Le gardien ne sait pas qu’au-dessus de lui l’ambassadeur de France en Espagne et son bouillonnement bleu blanc rouge, provocateur, libérateur, sa belle tête de représentant représenté sous sa tignasse toute bouclée, regarde son ami Goya.

Aujourd’hui, Ferdinand Guillemardet nous attend, là-haut, au Louvre, dans son cul-de-sac, juste après les songes pénombreux et hallucinées du Greco, en compagnie de deux autres camarades d’atelier de Goya, enfermés dans la même solitude que lui, au bout du bout du musée.

Un gardien s’en moque absolument : il regarde des films sur son téléphone portable, assis au pied de la toile, comme un maton de la pénitentiaire, gardant distraitement une image enfermée dans sa cellule. Il ignore ce qui se passe ici. Il ne sait pas qu’au-dessus de lui l’ambassadeur de France en Espagne et son bouillonnement bleu blanc rouge, provocateur, libérateur, sa belle tête de représentant représenté sous sa tignasse toute bouclée, regarde son ami Goya, dans une drôle de pose en colimaçon, et que nous sommes entre eux deux, invisibles, insignifiants, mais inopportuns, comme l’intrus d’une conversation de café qui ne sait pas quand s’en aller.
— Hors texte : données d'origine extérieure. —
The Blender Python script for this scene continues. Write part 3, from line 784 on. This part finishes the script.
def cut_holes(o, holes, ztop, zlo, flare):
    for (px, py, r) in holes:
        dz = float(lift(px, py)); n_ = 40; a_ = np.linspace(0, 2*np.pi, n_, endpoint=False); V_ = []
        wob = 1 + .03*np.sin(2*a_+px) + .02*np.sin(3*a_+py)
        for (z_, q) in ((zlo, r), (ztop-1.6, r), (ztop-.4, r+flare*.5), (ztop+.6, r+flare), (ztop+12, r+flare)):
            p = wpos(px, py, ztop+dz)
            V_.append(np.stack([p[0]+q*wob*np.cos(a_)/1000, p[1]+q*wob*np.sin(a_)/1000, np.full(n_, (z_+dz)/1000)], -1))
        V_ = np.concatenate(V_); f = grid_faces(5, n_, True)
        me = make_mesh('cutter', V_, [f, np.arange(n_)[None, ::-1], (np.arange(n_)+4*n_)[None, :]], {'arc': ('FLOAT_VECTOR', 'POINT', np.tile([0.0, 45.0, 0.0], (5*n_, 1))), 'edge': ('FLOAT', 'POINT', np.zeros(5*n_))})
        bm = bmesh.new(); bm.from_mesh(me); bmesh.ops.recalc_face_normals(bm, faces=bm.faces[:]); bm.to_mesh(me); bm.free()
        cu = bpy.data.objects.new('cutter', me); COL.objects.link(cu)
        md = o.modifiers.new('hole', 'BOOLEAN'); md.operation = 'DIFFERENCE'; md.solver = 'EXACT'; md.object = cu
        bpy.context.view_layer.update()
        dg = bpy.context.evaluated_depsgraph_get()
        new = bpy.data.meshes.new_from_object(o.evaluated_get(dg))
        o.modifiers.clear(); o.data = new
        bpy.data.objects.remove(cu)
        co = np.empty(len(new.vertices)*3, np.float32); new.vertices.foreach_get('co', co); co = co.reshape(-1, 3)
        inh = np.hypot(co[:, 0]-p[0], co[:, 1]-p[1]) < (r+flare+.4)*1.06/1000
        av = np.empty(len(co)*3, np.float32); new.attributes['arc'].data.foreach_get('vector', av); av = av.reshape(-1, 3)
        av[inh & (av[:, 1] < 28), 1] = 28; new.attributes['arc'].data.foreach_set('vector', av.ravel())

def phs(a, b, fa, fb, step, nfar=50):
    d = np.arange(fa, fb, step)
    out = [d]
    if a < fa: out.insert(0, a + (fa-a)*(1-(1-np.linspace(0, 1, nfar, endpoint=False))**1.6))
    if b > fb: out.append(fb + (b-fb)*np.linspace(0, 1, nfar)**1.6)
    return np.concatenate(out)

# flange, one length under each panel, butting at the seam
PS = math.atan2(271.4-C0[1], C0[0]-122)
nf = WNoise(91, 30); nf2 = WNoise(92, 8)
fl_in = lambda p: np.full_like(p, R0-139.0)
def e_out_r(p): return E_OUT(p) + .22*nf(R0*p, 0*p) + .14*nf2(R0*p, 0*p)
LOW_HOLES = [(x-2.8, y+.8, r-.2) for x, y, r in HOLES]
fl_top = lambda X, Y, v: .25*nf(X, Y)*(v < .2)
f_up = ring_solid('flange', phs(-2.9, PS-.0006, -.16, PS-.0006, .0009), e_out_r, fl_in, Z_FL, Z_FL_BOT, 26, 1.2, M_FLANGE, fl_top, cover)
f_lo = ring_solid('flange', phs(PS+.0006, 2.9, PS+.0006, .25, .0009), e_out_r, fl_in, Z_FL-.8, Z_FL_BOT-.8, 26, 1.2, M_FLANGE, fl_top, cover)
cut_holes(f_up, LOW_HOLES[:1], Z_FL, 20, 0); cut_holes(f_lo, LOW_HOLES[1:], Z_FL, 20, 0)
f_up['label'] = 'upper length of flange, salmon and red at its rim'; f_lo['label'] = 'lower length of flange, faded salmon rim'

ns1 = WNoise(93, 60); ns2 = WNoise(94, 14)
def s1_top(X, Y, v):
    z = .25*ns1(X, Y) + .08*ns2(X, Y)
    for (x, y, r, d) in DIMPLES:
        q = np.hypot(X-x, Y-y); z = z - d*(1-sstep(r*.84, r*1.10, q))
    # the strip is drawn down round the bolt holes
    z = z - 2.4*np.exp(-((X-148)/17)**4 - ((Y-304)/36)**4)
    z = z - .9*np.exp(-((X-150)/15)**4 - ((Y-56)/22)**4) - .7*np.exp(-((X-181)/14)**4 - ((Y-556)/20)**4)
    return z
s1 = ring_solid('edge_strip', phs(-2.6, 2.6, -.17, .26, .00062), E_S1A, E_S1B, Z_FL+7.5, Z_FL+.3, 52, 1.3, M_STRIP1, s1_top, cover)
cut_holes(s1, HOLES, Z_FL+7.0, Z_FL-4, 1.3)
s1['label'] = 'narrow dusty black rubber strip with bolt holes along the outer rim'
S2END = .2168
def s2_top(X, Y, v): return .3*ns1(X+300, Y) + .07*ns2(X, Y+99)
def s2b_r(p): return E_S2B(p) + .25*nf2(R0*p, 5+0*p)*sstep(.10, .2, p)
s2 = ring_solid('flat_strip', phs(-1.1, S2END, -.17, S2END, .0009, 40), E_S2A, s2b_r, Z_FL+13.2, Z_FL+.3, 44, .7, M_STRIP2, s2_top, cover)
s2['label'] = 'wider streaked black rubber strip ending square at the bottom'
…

Et nous aussi sommes des ignorants, ou au moins des oublieux : car c’est sans doute volontairement que nous ne voulons pas nous souvenir — malgré la piqûre de rappel que nous a malicieusement inoculé Pierre Michon dans ses Onze accrochés ici même — que oui, là derrière, derrière le grand cadre où Ferdinand Guillemardet nous attendra pour l’éternité, derrière le dernier mur du musée, au deuxième étage du Pavillon Égalité donnant sur la Seine, siégeait jadis le grand Comité de Salut public, celui de l’hiver de l’An II, celui de Robespierre, Saint-Just et Couthon, de Barère, Billaud-Varenne et Collot d’Herbois, de Carnot, de Lindet, des deux Prieur, de Jean Bon Saint-André — celui qui glaça le cœur des Français et qui aussi sauva le pays de la honte, de l’occupation étrangère, du démantèlement, de l’humiliation définitive dont il ne se serait jamais remis, et sans lequel, j’en suis certain, il aurait perdu jusqu’à son nom.

Ce tableau n’a pas été accroché là par hasard : il est la croix rouge indiquant la cachette du trésor. Ferdinand semble garder ce secret. Mais il faut l’interroger, pourtant. À moi, il a répondu.